Muy de mañana, los jefes de los sacerdotes, con los líderes religiosos, los maestros de la Ley y el Consejo en pleno, llegaron a una decisión. Ataron a Jesús, se lo llevaron y se lo entregaron a Pilato.
—¿Eres tú el rey de los judíos? —le preguntó Pilato.
—Tú mismo lo dices —respondió.
Los jefes de los sacerdotes se pusieron a acusarlo de muchas cosas.
—¿No vas a contestar? —preguntó de nuevo Pilato—. Mira de cuántas cosas te están acusando.
Pero Jesús ni aun con eso contestó nada, de modo que Pilato se quedó asombrado.
Ahora bien, durante la fiesta él acostumbraba a soltar un preso, el que la gente pidiera. Y resulta que un hombre llamado Barrabás estaba encarcelado con los rebeldes condenados por haber cometido homicidio en una rebelión. Subió la multitud y pidió a Pilato que le concediera lo que acostumbraba.
—¿Quieren que suelte al rey de los judíos? —respondió Pilato, porque se daba cuenta de que los jefes de los sacerdotes habían entregado a Jesús por envidia.
Pero los jefes de los sacerdotes incitaron a la multitud para que Pilato soltara más bien a Barrabás.
—¿Y qué voy a hacer con el que ustedes llaman el rey de los judíos? —preguntó Pilato.
—¡Crucifícalo! —gritaron.
Pilato les preguntó:
—¿Por qué? ¿Qué crimen ha cometido?
Pero ellos gritaban aún más fuerte:
—¡Crucifícalo!
Como quería satisfacer a la multitud, Pilato soltó a Barrabás; a Jesús lo mandó azotar y lo entregó para que lo crucificaran.
Los soldados llevaron a Jesús al interior del palacio (es decir, al pretorio) y reunieron a toda la tropa. Le pusieron un manto color púrpura; luego trenzaron una corona de espinas y se la colocaron.
—¡Viva el rey de los judíos! —lo aclamaban.
Lo golpeaban en la cabeza con una vara y lo escupían. Doblando la rodilla, le rendían homenaje. Después de burlarse de él, le quitaron el manto color púrpura, le pusieron su propia ropa y se lo llevaron para crucificarlo.

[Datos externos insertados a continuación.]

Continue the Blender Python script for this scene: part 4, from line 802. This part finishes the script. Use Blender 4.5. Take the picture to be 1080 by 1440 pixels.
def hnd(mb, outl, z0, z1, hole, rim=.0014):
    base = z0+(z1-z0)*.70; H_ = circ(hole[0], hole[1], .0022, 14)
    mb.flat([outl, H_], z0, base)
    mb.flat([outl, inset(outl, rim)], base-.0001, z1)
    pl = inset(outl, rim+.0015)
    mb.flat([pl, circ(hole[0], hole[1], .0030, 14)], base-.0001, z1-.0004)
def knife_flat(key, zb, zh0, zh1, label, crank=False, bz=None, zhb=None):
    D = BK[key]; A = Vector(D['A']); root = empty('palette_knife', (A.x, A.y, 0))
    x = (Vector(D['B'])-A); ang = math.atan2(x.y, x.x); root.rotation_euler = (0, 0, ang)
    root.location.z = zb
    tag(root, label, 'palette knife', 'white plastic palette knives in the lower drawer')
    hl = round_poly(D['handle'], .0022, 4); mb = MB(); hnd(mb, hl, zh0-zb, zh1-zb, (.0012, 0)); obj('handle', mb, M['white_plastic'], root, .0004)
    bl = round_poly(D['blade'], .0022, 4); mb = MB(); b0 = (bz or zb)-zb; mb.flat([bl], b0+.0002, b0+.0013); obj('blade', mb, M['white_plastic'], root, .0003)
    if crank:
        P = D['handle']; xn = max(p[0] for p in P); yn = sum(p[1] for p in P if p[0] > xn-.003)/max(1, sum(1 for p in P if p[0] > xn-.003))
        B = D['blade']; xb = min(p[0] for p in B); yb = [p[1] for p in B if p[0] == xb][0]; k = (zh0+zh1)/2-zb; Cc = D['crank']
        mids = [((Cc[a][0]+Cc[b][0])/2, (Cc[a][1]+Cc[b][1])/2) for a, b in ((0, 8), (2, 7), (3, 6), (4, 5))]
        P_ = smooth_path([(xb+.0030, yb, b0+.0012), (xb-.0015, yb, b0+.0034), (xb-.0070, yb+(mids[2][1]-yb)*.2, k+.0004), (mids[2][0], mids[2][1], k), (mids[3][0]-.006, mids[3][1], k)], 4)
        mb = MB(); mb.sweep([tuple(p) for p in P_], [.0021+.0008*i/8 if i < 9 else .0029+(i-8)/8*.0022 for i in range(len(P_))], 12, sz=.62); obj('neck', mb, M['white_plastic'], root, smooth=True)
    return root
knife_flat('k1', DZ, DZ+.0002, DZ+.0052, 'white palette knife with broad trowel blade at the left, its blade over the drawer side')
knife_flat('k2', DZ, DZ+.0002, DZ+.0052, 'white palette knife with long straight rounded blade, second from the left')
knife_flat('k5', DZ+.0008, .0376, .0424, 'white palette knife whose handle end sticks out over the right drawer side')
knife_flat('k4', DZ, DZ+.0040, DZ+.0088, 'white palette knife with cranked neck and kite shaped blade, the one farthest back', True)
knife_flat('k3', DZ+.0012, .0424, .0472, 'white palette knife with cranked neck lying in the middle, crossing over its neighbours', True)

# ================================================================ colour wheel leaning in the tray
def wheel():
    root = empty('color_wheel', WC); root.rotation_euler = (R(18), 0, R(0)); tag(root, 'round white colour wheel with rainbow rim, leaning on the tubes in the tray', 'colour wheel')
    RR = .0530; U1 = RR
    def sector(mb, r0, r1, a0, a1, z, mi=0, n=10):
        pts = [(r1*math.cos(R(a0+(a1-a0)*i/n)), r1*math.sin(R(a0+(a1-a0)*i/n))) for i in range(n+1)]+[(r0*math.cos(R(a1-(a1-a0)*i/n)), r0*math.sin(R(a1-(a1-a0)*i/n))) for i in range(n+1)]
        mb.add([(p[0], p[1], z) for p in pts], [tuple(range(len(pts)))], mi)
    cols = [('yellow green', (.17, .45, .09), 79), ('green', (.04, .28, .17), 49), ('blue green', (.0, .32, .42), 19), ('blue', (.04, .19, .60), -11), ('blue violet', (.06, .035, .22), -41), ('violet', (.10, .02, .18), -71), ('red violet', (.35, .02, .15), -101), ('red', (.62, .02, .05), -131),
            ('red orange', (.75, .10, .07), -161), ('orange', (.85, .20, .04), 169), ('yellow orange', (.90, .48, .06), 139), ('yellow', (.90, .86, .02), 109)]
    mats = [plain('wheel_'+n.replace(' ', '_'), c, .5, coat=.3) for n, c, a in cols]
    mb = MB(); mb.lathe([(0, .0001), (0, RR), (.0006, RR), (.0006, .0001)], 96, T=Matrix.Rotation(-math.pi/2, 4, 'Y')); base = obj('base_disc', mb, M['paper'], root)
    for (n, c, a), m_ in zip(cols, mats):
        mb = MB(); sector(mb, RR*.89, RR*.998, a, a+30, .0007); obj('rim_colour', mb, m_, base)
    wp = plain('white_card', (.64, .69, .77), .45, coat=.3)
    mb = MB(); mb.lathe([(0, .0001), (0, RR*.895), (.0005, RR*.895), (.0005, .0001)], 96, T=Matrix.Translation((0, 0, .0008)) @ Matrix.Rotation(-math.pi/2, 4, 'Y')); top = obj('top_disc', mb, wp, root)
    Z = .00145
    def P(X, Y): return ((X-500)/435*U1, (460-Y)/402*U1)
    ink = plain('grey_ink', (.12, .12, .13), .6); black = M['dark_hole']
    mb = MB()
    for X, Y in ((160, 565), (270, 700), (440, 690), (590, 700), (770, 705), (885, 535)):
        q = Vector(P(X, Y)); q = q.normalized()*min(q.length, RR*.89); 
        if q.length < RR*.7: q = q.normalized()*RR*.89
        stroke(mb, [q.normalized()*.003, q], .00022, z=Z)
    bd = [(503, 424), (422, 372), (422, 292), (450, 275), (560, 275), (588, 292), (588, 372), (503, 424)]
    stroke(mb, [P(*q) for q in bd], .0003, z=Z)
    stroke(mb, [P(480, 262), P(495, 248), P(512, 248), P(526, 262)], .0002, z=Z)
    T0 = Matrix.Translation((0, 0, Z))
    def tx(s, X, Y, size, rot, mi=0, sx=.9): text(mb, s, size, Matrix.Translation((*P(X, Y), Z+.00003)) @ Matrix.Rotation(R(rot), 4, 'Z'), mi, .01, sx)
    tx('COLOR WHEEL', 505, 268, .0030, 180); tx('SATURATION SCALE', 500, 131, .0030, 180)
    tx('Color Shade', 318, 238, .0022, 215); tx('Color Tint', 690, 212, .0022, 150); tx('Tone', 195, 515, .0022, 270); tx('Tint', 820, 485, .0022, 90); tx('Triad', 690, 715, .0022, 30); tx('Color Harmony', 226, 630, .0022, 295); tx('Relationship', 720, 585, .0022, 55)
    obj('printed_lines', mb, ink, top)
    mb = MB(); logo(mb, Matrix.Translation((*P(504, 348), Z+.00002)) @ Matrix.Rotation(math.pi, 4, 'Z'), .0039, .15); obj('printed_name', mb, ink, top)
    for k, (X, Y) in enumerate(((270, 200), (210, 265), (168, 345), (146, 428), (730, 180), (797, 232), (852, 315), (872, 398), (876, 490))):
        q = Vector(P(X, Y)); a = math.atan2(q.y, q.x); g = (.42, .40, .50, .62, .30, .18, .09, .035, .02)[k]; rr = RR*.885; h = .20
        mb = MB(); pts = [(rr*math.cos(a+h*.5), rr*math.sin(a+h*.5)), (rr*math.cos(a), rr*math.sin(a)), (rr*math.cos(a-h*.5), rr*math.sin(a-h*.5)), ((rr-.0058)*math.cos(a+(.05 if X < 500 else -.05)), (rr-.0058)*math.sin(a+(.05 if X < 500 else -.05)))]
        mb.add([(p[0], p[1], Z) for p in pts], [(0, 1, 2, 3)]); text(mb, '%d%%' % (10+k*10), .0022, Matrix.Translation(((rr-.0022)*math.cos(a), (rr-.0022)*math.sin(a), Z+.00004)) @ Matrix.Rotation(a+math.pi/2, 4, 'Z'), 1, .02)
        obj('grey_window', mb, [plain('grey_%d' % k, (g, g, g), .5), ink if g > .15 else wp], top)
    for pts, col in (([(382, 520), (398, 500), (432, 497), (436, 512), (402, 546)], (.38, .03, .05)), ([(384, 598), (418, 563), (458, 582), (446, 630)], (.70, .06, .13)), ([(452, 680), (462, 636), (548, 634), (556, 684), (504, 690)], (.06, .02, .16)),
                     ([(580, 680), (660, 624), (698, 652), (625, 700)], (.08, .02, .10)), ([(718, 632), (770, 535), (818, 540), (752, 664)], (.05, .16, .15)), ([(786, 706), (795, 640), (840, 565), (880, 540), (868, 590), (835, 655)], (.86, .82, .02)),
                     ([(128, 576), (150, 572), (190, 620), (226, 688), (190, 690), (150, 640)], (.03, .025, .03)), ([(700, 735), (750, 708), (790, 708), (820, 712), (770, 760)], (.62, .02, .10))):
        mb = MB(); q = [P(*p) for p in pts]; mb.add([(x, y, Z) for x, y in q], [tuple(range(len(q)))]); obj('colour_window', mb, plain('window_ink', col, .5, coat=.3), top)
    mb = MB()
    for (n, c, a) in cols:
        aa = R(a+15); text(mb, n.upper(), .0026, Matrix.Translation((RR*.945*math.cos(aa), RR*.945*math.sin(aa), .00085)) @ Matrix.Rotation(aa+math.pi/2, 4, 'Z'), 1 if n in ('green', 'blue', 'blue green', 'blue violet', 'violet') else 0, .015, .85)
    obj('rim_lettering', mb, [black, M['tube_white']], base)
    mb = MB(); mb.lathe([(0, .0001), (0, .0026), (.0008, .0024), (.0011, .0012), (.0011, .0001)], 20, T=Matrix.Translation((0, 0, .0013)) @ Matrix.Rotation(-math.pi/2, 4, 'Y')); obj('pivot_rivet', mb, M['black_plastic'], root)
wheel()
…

A uno que pasaba por allí de vuelta del campo, un tal Simón de Cirene, padre de Alejandro y de Rufo, lo obligaron a llevar la cruz. Condujeron a Jesús al lugar llamado Gólgota, que significa «Lugar de la Calavera». Le dieron vino mezclado con mirra, pero no lo tomó. Y lo crucificaron. Repartieron su ropa, echando suertes para ver qué le tocaría a cada uno.
Eran las nueve de la mañana cuando lo crucificaron. Un letrero tenía escrita la causa de su condena:
EL REY DE LOS JUDíOS.
Con él crucificaron a dos bandidos, uno a su derecha y otro a su izquierda. Los que pasaban meneaban la cabeza y blasfemaban contra él:
—¡Eh! Tú que destruyes el Templo y en tres días lo reconstruyes, ¡baja de la cruz y sálvate a ti mismo!
De la misma manera se burlaban de él los jefes de los sacerdotes, junto con los maestros de la Ley.
—Salvó a otros —decían—, ¡pero no puede salvarse a sí mismo! Que baje ahora de la cruz ese Cristo, el rey de Israel, para que veamos y creamos.
También lo insultaban los que estaban crucificados con él.